**GOAL**
Repeat the entries below exactly as they appear, with no pictures.

**SUPPLIED DATA**
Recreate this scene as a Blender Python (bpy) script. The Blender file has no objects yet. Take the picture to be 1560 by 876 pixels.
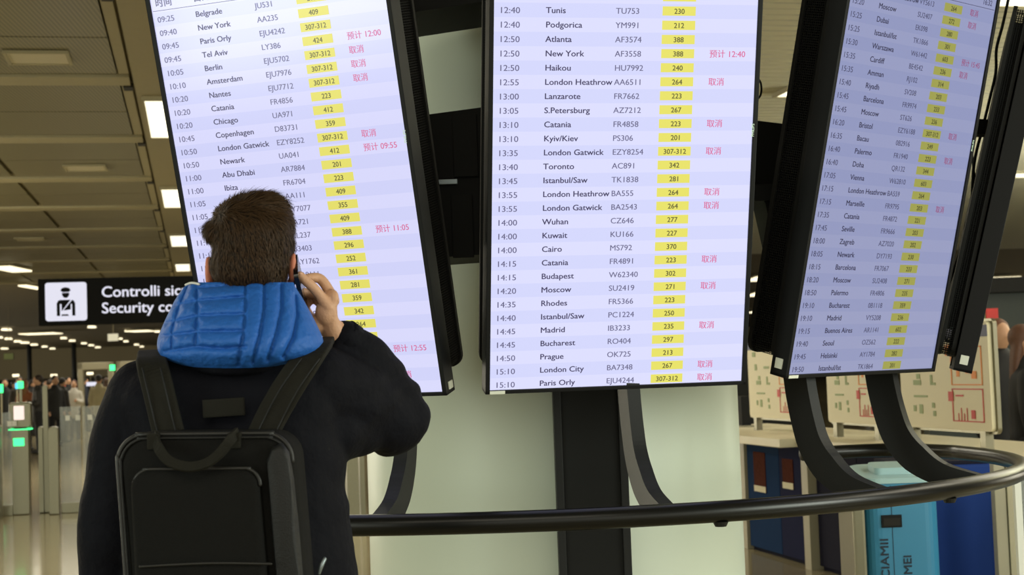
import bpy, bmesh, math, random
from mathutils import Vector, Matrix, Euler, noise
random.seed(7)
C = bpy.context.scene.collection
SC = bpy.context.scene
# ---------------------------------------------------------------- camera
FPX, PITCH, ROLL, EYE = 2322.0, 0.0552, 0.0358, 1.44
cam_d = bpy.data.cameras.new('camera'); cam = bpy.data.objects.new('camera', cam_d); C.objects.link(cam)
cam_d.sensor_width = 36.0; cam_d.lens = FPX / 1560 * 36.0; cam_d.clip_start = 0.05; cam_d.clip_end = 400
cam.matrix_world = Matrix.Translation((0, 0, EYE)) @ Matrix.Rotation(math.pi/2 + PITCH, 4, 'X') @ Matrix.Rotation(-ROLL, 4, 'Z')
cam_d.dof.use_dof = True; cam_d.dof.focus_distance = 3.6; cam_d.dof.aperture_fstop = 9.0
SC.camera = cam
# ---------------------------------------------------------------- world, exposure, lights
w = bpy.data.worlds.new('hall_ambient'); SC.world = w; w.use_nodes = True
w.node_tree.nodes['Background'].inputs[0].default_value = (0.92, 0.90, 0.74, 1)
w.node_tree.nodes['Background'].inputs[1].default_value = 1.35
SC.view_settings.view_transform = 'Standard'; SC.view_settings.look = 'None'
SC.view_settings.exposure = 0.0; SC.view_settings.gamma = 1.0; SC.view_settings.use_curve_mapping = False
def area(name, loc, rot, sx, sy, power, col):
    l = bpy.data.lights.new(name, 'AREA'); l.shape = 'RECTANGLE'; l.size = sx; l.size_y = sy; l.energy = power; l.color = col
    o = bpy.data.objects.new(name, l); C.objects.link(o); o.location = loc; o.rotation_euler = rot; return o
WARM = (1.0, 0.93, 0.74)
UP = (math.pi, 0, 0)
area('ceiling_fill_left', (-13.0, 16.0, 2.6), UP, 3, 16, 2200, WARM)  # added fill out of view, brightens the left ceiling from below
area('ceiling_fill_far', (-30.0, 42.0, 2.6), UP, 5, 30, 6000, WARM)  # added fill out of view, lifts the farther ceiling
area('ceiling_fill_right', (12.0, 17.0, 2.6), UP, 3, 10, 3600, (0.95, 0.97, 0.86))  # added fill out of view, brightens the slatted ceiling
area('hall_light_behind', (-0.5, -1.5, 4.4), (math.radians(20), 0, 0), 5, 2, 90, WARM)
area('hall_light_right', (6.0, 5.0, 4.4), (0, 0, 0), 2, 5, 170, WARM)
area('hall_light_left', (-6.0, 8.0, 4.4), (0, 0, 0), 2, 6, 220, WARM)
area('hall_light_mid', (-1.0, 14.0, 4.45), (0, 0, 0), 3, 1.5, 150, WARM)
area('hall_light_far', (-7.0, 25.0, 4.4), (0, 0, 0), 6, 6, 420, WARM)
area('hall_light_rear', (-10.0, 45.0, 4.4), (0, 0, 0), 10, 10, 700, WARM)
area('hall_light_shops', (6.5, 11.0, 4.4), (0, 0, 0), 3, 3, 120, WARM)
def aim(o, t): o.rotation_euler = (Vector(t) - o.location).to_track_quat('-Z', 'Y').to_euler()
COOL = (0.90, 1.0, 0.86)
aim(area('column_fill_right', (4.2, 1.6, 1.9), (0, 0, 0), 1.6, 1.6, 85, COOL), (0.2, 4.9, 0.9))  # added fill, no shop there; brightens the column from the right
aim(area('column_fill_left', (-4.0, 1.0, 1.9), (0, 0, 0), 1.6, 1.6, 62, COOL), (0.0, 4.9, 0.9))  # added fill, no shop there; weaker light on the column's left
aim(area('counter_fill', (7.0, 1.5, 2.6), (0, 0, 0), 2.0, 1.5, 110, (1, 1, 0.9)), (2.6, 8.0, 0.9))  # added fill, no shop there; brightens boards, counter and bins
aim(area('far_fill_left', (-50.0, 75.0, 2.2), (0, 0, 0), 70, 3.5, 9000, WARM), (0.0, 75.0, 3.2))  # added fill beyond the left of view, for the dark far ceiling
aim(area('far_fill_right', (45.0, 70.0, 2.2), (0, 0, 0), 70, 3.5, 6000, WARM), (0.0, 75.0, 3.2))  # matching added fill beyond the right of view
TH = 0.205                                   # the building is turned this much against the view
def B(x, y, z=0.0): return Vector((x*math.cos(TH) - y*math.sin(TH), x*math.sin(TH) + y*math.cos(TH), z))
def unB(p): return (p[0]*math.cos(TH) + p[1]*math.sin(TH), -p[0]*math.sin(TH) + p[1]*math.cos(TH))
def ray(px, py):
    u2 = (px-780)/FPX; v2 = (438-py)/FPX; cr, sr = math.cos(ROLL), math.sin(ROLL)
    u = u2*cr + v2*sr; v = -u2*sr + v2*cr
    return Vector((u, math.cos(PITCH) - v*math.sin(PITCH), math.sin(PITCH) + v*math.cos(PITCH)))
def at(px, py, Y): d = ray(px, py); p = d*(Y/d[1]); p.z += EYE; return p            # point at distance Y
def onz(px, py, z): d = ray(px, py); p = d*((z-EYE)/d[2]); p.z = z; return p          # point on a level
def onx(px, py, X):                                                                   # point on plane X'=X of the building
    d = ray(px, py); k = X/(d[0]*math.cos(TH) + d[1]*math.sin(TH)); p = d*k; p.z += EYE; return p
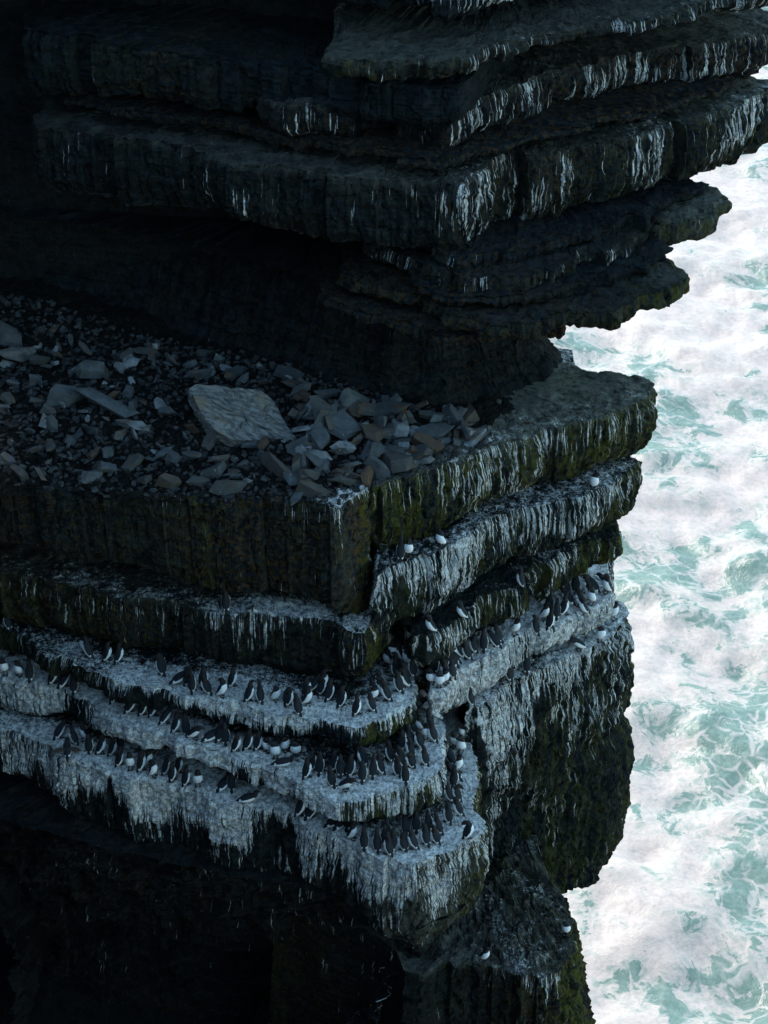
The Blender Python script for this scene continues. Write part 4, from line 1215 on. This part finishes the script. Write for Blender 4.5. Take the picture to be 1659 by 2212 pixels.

**FINAL ANSWER**
Recreate this scene as a Blender Python (bpy) script. The Blender file has no objects yet. Take the picture to be 1560 by 876 pixels.
import bpy, bmesh, math, random
from mathutils import Vector, Matrix, Euler, noise
random.seed(7)
C = bpy.context.scene.collection
SC = bpy.context.scene
# ---------------------------------------------------------------- camera
FPX, PITCH, ROLL, EYE = 2322.0, 0.0552, 0.0358, 1.44
cam_d = bpy.data.cameras.new('camera'); cam = bpy.data.objects.new('camera', cam_d); C.objects.link(cam)
cam_d.sensor_width = 36.0; cam_d.lens = FPX / 1560 * 36.0; cam_d.clip_start = 0.05; cam_d.clip_end = 400
cam.matrix_world = Matrix.Translation((0, 0, EYE)) @ Matrix.Rotation(math.pi/2 + PITCH, 4, 'X') @ Matrix.Rotation(-ROLL, 4, 'Z')
cam_d.dof.use_dof = True; cam_d.dof.focus_distance = 3.6; cam_d.dof.aperture_fstop = 9.0
SC.camera = cam
# ---------------------------------------------------------------- world, exposure, lights
w = bpy.data.worlds.new('hall_ambient'); SC.world = w; w.use_nodes = True
w.node_tree.nodes['Background'].inputs[0].default_value = (0.92, 0.90, 0.74, 1)
w.node_tree.nodes['Background'].inputs[1].default_value = 1.35
SC.view_settings.view_transform = 'Standard'; SC.view_settings.look = 'None'
SC.view_settings.exposure = 0.0; SC.view_settings.gamma = 1.0; SC.view_settings.use_curve_mapping = False
def area(name, loc, rot, sx, sy, power, col):
    l = bpy.data.lights.new(name, 'AREA'); l.shape = 'RECTANGLE'; l.size = sx; l.size_y = sy; l.energy = power; l.color = col
    o = bpy.data.objects.new(name, l); C.objects.link(o); o.location = loc; o.rotation_euler = rot; return o
WARM = (1.0, 0.93, 0.74)
UP = (math.pi, 0, 0)
area('ceiling_fill_left', (-13.0, 16.0, 2.6), UP, 3, 16, 2200, WARM)  # added fill out of view, brightens the left ceiling from below
area('ceiling_fill_far', (-30.0, 42.0, 2.6), UP, 5, 30, 6000, WARM)  # added fill out of view, lifts the farther ceiling
area('ceiling_fill_right', (12.0, 17.0, 2.6), UP, 3, 10, 3600, (0.95, 0.97, 0.86))  # added fill out of view, brightens the slatted ceiling
area('hall_light_behind', (-0.5, -1.5, 4.4), (math.radians(20), 0, 0), 5, 2, 90, WARM)
area('hall_light_right', (6.0, 5.0, 4.4), (0, 0, 0), 2, 5, 170, WARM)
area('hall_light_left', (-6.0, 8.0, 4.4), (0, 0, 0), 2, 6, 220, WARM)
area('hall_light_mid', (-1.0, 14.0, 4.45), (0, 0, 0), 3, 1.5, 150, WARM)
area('hall_light_far', (-7.0, 25.0, 4.4), (0, 0, 0), 6, 6, 420, WARM)
area('hall_light_rear', (-10.0, 45.0, 4.4), (0, 0, 0), 10, 10, 700, WARM)
area('hall_light_shops', (6.5, 11.0, 4.4), (0, 0, 0), 3, 3, 120, WARM)
def aim(o, t): o.rotation_euler = (Vector(t) - o.location).to_track_quat('-Z', 'Y').to_euler()
COOL = (0.90, 1.0, 0.86)
aim(area('column_fill_right', (4.2, 1.6, 1.9), (0, 0, 0), 1.6, 1.6, 85, COOL), (0.2, 4.9, 0.9))  # added fill, no shop there; brightens the column from the right
aim(area('column_fill_left', (-4.0, 1.0, 1.9), (0, 0, 0), 1.6, 1.6, 62, COOL), (0.0, 4.9, 0.9))  # added fill, no shop there; weaker light on the column's left
aim(area('counter_fill', (7.0, 1.5, 2.6), (0, 0, 0), 2.0, 1.5, 110, (1, 1, 0.9)), (2.6, 8.0, 0.9))  # added fill, no shop there; brightens boards, counter and bins
aim(area('far_fill_left', (-50.0, 75.0, 2.2), (0, 0, 0), 70, 3.5, 9000, WARM), (0.0, 75.0, 3.2))  # added fill beyond the left of view, for the dark far ceiling
aim(area('far_fill_right', (45.0, 70.0, 2.2), (0, 0, 0), 70, 3.5, 6000, WARM), (0.0, 75.0, 3.2))  # matching added fill beyond the right of view
TH = 0.205                                   # the building is turned this much against the view
def B(x, y, z=0.0): return Vector((x*math.cos(TH) - y*math.sin(TH), x*math.sin(TH) + y*math.cos(TH), z))
def unB(p): return (p[0]*math.cos(TH) + p[1]*math.sin(TH), -p[0]*math.sin(TH) + p[1]*math.cos(TH))
def ray(px, py):
    u2 = (px-780)/FPX; v2 = (438-py)/FPX; cr, sr = math.cos(ROLL), math.sin(ROLL)
    u = u2*cr + v2*sr; v = -u2*sr + v2*cr
    return Vector((u, math.cos(PITCH) - v*math.sin(PITCH), math.sin(PITCH) + v*math.cos(PITCH)))
def at(px, py, Y): d = ray(px, py); p = d*(Y/d[1]); p.z += EYE; return p            # point at distance Y
def onz(px, py, z): d = ray(px, py); p = d*((z-EYE)/d[2]); p.z = z; return p          # point on a level
def onx(px, py, X):                                                                   # point on plane X'=X of the building
    d = ray(px, py); k = X/(d[0]*math.cos(TH) + d[1]*math.sin(TH)); p = d*k; p.z += EYE; return p
The Blender Python script for this scene continues. Write part 4, from line 1215 on. This part finishes the script. Write for Blender 4.5. Take the picture to be 1659 by 2212 pixels.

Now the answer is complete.